Özgür-Der Diyarbakır Şubesi konu üzerine bir basın açıklaması yaptı:
Ceylan'ı Asker mi Öldürdü?
Daha çok OHAL döneminde tanık olduğumuz yaşam hakkı ihlallerine, Kürt sorununa yönelik çözüm arayışlarının yoğunlaştığı bir dönemde tekrar tanık olmaya başladık. Diyarbakır'ın Lice İlçesine bağlı Şenlik (Sıpéni) Köyü Xambaz Mezrasında meydana gelen patlamada 14 yaşındaki Ceylan Önkol adlı kız çocuğu feci şekilde parçalanarak can verdi.
Küçük kızın ölüm şekli, yakınları başta olmak üzere görgü tanıklarının anlatımları ve patlamanın meydana geldiği yer dikkate alındığında, olayın koyun otlatmak için mezrada olduğu sırada Tapantepe Karakolundan yapılan havan atışı sonucu havan mermisinin 14 yaşındaki Ceylan Önkol'a isabet etmesiyle meydana geldiğini göstermektedir.
Öğle saatlerinde meydana gelen olayda köylüler; önce bir patlama sesi duyduklarını, 1-2 saniye sonra ikinci bir patlama sesi daha duyduklarını ve akabinde olay yerine gittiklerinde küçük kızın bedenini parçalanmış bir şekilde bulduklarını ifade etmişlerdir.
Olayın ardından yaşananlar olayın en az kendisi kadar trajiktir. Köy Muhtarı, olaydan sonra Abalı Jandarma Karakolu'na gittiklerini; durumu karakoldaki yetkililere anlattıklarını, karakol komutanından olay yerine savcının gelmesini istediklerini ancak savcının "can güvenliği yok" gerekçesiyle gelmediğini ifade etmiştir. İddiaya göre bunlarla da yetinmeyen Karakol Komutanı, kamera ile fotoğraf makinesini muhtara vererek olay yerini görüntülemesini ve cenazeyi karakola getirmesini Muhtardan istemiştir.

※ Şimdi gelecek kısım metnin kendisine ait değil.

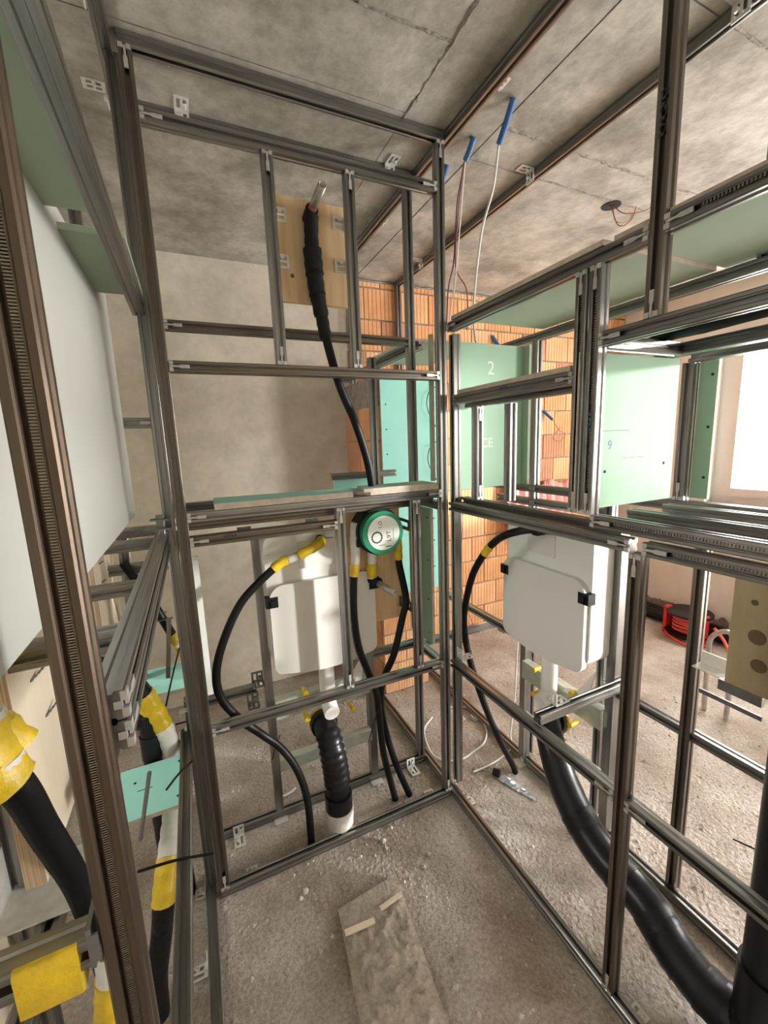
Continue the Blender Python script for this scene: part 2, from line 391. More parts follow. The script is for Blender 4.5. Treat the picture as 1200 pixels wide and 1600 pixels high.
def R(parent, name, axis, a0, a1, p, q, face, conn='', m_='steel', teeth=None):
    z = AX[axis]; y = vec(face); x = y.cross(z)
    rot = Matrix((x, y, z)).transposed().to_4x4()
    org = {'x': Vector((a0, p, q)), 'y': Vector((p, a0, q)), 'z': Vector((p, q, a0))}[axis]
    L = a1 - a0
    o = link(name, RM[m_], parent, mtx=Matrix.Translation(org) @ rot @ Matrix.Diagonal((1, 1, L, 1)))
    if '0' in conn: link('connector', CONN, o, mtx=Matrix.Translation(org) @ rot)
    if '1' in conn:
        rot2 = Matrix((-x, y, -z)).transposed().to_4x4()
        link('connector', CONN, o, mtx=Matrix.Translation(org + z * L) @ rot2)
    if teeth:
        t0, t1, pitch = teeth; tb = MB(); k = t0
        mt = Matrix.Translation(org) @ rot
        while k < t1:
            tb.obox(mt, (-.0052, hh - .0065, k - a0), (.0008, hh - .0030, k - a0 + pitch * .5)); k += pitch
        tb.build('toothed_strip', 'tooth', o, 'stuff')
    return o
# slotted angle bracket, foot lies towards +Y, upright leg towards +Z
def bracket_mesh(wd, l1, l2, mname, nm):
    m_ = MB(); t_ = .003
    def plate(f, l):
        bars = [(-wd / 2, -wd / 2 + wd * .17), (-wd * .09, wd * .09), (wd / 2 - wd * .17, wd / 2)]
        for a_, b_ in bars: f((a_, 0), (b_, l))
        for i in range(2):
            a_, b_ = bars[i][1], bars[i + 1][0]; f((a_, 0), (b_, l * .22)); f((a_, l * .82), (b_, l))
    plate(lambda a_, b_: m_.box((a_[0], a_[1], 0), (b_[0], b_[1], t_)), l1)
    if l2: plate(lambda a_, b_: m_.box((a_[0], 0, a_[1] if a_[1] else t_), (b_[0], t_, b_[1])), l2)
    m_.tube([(wd * .22, l1 * .5, t_), (wd * .22, l1 * .5, t_ + .006)], .007, 6, smooth=False)
    m_.tube([(wd * .22, l1 * .5, t_ + .006), (wd * .22, l1 * .5, t_ + .014)], .0035, 6)
    if l2: m_.tube([(-wd * .22, t_, l2 * .5), (-wd * .22, t_ + .008, l2 * .5)], .007, 6, smooth=False)
    return m_.mesh(nm, mname)
BR = {'big': bracket_mesh(.042, .062, .045, 'bright', 'anchor_bracket'), 'small': bracket_mesh(.042, .036, .018, 'bright', 'anchor_foot'),
      'dark': bracket_mesh(.045, .05, .045, 'dark_steel', 'dark_bracket'), 'mid': bracket_mesh(.038, .040, .034, 'bright', 'wood_bracket')}
def B(parent, kind, loc, rz=0, flip=False, extra=None, name='anchor_bracket'):
    mt = Matrix.Translation(loc) @ Matrix.Rotation(math.radians(rz), 4, 'Z')
    if flip: mt = mt @ Matrix.Rotation(math.pi, 4, 'Y')
    if extra is not None: mt = mt @ extra
    return link(name, BR[kind], parent, mtx=mt)

# ------------------------------------------------------------------ rear frame (two skins, y = 0 and y = .235)
FA = thing('stud_frame', 'tall double steel stud frame standing across the middle, left cistern mounted inside it', 'steel frame', (-.49, .12, 0))
ya_c, yb_c = .0165, .2515
R(FA, 'head_rail', 'x', -.978, -.0, ya_c, 2.6335, '-z')
R(FA, 'sill_rail', 'x', -.978, -.0, ya_c, .0165, '+z')
R(FA, 'upright', 'z', .033, 2.617, -.9625, ya_c, '-y', '01', 'brown')
R(FA, 'upright', 'z', .033, 2.617, -.0168, ya_c, '-y', '01')
R(FA, 'cross_rail', 'x', -.945, -.034, ya_c, 2.469, '-y', '01')
R(FA, 'cross_rail', 'x', -.945, -.034, ya_c, 1.830, '-y', '01', 'brown')
R(FA, 'cross_rail', 'x', -.945, -.034, ya_c, 1.3835, '-y', '01')
R(FA, 'cross_rail', 'x', -.945, -.034, .075, 1.350, '+z', '', 'brown')
R(FA, 'cross_rail', 'x', -.945, -.467, ya_c, 1.3065, '-y', '01', 'brown')
R(FA, 'cross_rail', 'x', -.945, -.034, ya_c, .652, '-y', '01')
R(FA, 'stud', 'z', 1.847, 2.452, -.6195, ya_c, '-y', '01')
R(FA, 'stud', 'z', 1.847, 2.452, -.3600, ya_c, '-y', '01')
R(FA, 'stud', 'z', .6685, 1.366, -.4520, ya_c, '-y', '01')
R(FA, 'stud', 'z', .6685, 1.366, -.1440, ya_c, '-y', '01')
R(FA, 'head_rail', 'x', -.978, -.0, yb_c, 2.6335, '-z')
R(FA, 'sill_rail', 'x', -.978, -.0, yb_c, .0165, '+z')
R(FA, 'upright', 'z', .033, 2.617, -.0185, yb_c, '-y')
R(FA, 'upright', 'z', .033, 2.617, -.968, yb_c, '-y')
R(FA, 'cross_rail', 'x', -.951, -.036, yb_c, 2.003, '-y', '0', 'brown')
R(FA, 'cross_rail', 'x', -.951, -.036, yb_c, 1.385, '-y')
R(FA, 'cross_rail', 'x', -.951, -.77, yb_c, .625, '-y')
R(FA, 'cross_rail', 'x', -.26, -.036, yb_c, .640, '-y')
R(FA, 'cross_rail', 'y', .034, .235, -.0185, .640, '-x'); R(FA, 'cross_rail', 'y', .034, .235, -.0185, 1.330, '-x')
for x, y, rz, k in ((-.086, .233, 180, 'big'), (-.895, .233, 180, 'big'), (-.865, .034, 0, 'small'), (-.085, .034, 0, 'small')):
    B(FA, k, (x, y, .003), rz)
for x, y, rz, k in ((-.83, .233, 180, 'big'), (-.10, .233, 180, 'big'), (-.85, .034, 0, 'small'), (-.095, .034, 0, 'small')):
    B(FA, k, (x, y, H - .0005), rz, True)
for x, z in ((-.78, 1.331), (-.55, 1.334)):                          # hanger clips under the shelf rail
    MB().box((x - .022, .036, z - .030), (x + .022, .040, z)).box((x - .022, .040, z - .034), (x + .022, .062, z - .030)).build('hanger_clip', 'dark_steel', FA)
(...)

Basında yer alan bu iddiaların ciddiyetle üzerinde durulması gerektiğine inanmaktayız. Zira görgü tanıklarının anlatımları, Ceylan Önkol isimli kız çocuğunun ölümüne neden olan merminin askeri taburdan geldiği şüphesini güçlendirmektedir.

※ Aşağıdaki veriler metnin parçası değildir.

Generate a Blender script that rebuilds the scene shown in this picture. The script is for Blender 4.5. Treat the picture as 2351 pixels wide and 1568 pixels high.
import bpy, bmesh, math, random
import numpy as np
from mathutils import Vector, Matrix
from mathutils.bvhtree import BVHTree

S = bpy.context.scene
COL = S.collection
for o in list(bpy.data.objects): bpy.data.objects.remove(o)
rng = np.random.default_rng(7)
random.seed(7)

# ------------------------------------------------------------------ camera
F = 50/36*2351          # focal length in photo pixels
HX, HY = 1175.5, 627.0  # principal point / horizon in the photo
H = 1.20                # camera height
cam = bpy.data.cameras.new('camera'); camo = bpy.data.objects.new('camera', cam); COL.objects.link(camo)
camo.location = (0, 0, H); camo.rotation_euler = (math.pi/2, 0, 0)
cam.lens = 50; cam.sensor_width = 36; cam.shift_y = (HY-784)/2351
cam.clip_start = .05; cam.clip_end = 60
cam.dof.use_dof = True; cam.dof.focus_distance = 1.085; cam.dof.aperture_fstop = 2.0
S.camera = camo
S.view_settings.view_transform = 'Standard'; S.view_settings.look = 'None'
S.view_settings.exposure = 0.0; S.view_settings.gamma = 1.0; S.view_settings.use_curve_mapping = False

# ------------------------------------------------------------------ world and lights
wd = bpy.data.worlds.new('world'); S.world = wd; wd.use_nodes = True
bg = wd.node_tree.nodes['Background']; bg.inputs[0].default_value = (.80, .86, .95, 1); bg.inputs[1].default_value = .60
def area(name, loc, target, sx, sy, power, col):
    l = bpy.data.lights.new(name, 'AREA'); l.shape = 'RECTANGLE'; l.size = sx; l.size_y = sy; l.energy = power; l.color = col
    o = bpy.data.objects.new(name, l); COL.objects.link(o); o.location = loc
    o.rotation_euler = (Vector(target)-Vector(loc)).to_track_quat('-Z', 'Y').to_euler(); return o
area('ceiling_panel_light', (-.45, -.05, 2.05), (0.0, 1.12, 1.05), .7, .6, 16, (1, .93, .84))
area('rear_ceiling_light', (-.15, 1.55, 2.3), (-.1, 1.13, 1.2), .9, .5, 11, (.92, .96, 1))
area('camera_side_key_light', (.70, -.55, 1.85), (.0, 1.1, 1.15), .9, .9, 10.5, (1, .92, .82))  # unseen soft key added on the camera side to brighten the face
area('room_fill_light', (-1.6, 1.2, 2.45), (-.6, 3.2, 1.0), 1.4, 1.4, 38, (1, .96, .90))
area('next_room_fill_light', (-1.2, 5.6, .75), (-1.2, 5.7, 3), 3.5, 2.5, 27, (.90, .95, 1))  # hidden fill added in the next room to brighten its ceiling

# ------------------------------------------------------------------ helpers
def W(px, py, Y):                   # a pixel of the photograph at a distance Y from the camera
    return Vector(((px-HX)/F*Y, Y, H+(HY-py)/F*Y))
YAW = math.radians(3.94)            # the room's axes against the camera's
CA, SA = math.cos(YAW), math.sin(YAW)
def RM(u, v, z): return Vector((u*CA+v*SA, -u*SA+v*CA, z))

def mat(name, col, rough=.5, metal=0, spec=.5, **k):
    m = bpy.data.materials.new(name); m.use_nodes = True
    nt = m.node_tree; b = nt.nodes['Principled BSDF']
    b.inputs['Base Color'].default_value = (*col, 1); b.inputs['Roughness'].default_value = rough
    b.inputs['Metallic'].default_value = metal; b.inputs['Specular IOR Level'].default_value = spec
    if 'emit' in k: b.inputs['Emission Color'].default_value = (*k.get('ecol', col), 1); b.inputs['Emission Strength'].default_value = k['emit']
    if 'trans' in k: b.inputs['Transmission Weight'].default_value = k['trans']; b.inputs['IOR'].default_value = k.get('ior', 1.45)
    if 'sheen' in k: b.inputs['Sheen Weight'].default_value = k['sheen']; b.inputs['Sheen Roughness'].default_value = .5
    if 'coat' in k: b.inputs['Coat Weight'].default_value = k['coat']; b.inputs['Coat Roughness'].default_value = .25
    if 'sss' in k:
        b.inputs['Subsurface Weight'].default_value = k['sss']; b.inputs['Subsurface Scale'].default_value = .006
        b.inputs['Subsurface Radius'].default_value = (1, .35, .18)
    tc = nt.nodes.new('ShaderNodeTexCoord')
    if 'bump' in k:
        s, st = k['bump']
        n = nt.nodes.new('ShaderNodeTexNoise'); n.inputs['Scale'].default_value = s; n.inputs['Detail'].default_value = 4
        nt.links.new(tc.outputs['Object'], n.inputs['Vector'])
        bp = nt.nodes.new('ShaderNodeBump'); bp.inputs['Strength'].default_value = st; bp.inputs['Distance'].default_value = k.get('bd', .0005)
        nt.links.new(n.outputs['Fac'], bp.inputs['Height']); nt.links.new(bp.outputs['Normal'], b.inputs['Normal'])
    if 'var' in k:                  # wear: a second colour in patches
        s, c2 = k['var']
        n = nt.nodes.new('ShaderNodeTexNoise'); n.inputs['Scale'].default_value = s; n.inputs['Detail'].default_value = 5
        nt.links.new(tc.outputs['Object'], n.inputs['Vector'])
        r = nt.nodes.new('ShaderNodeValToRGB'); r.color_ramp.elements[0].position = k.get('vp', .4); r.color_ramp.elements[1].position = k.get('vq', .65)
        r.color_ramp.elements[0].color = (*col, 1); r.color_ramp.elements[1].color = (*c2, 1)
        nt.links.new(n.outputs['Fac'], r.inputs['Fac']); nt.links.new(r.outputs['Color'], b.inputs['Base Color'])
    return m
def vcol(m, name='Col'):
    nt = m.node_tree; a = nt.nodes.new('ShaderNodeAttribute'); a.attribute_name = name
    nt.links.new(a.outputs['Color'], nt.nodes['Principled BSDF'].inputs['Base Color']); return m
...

Genelkurmay şu sorulara cevap vermelidir:
Ceylan Önkol adlı kız çocuğunun ölümüne neden olan havan mermisi Tapantepe karakolundan mı atılmıştır? Olaya neden olan merminin TSK'ne kayıtlı olup olmadığı, hangi silahtan atıldığının tespiti için gerekli kriminal incelemeler yapılmış mıdır? Eğer söz konusu havan mermisi TSK'ne bağlı birimlerce atılmışsa kimler, hangi amaçla bu emri vermiştir?
Tüm bu sorular cevaplanmayı beklemektedir. Ancak askerin şu ana kadar ki tavrı bildik vurdumduymaz ve sorumluluk kabul etmez müstağni tavırdan başkası değil. Kendini her şeyin üzerinde gören ordu, oligarşik yapılanmasıyla bu vahim olay karşısında da klasik tavrını sürdürmektedir.
Olay ister kasıtla isterse de taksirle olmuş olsun eğer bir sorumluluğu varsa TSK bunun hesabını vermek zorundadır. Hükümet de konuyu araştırmalı ve konunun sorumlularını ortaya çıkarmalıdır. Diğer yandan; Tapantepe Karakolu yetkililerinin, kendilerine bildirildiği halde kendi yetki sahalarındaki olay mahalline intikal etmemeleri, savcının da can güvenliğini bahane ederek olay yerine aynı gün içinde gitmeyip delillerin karartılma ihtimaline yol açması nedeniyle bu kurum ve kişilerin görevlerini ihmal etmeleri söz konusudur.
Bizler Özgür-Der Diyarbakır Şubesi olarak, olaya sebebiyet verenleri, olayı görmezden gelenleri ve gerekli müdahaleyi yapmayan kurum ve yetkilileri protesto ediyoruz. Olayın bir an önce aydınlatılarak sorumlulardan, olayda kusuru ve ihmali bulunanlardan hesap sorulmasını talep ediyoruz.